NEW YORK - A Morgan Keegan analyst on Monday warned investors that most restaurant companies will likely report lower profit and sluggish sales at established locations in the first quarter.
Analyst Robert M. Derrington said in a note to investors that the weak economy, in which consumers are jittery about spending their dollars, an early Easter and unfavorable weather will dampen same-store sales, or sales at locations open at least a year, in the quarter.
Derrington said he also expects "aggressive" advertising, higher commodity costs and a rise in labor expenses to squeeze margins.
Derrington said despite the difficult operating environment for restaurants, CEC Entertainment Inc., which operates the Chuck E. Cheese chains, and Red Robin Gourmet Burgers Inc. could perform well due to positive sales trends.
CEC shares rose 19 cents to $31.63 in afternoon trading.
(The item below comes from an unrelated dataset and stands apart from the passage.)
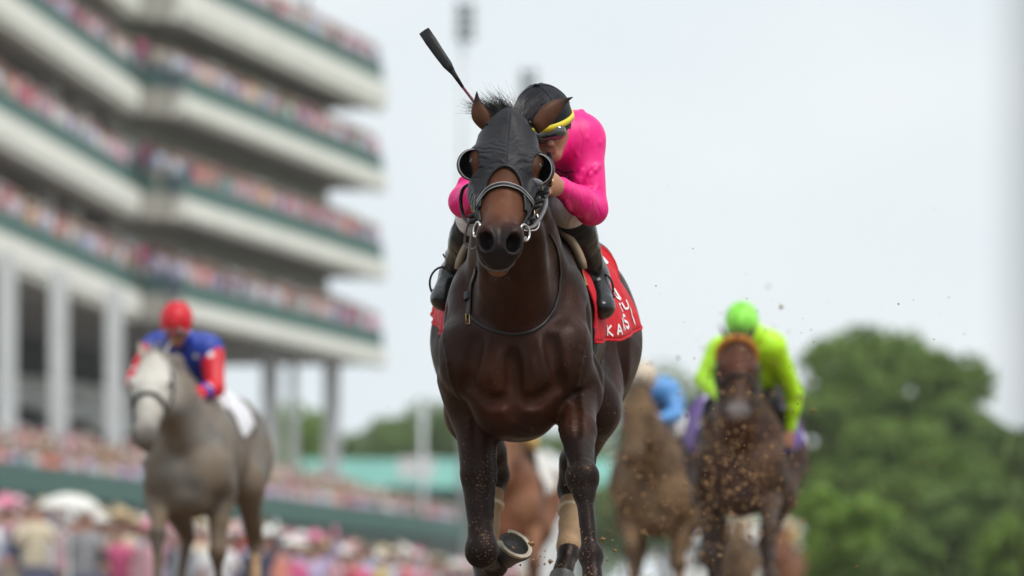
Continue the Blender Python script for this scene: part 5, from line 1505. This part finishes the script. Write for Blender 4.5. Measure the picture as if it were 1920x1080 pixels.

Shares of Red Robin, meanwhile, climbed 31 cents to $38.90.
The analyst said O'Charley's Inc., Cheesecake Factory Inc., Texas Roadhouse Inc. and Buffalo Wild Wings Inc. could all report lower-than-expected profit in the quarter.
O'Charley's shares fell 3 cents to $11.54 while Cheesecake Factory shares dipped 7 cents to $22.70. Texas Roadhouse shares fell 20 cents to $10.34 and Buffalo Wild Wings shares rose 14 cents to $25.72.
Looking further ahead, Derrington said although the federal stimulus package will give consumers more cash to spend, "we believe guidance with upcoming earnings releases will remain cautious from most chains given ongoing tough macroeconomic and operational challenges."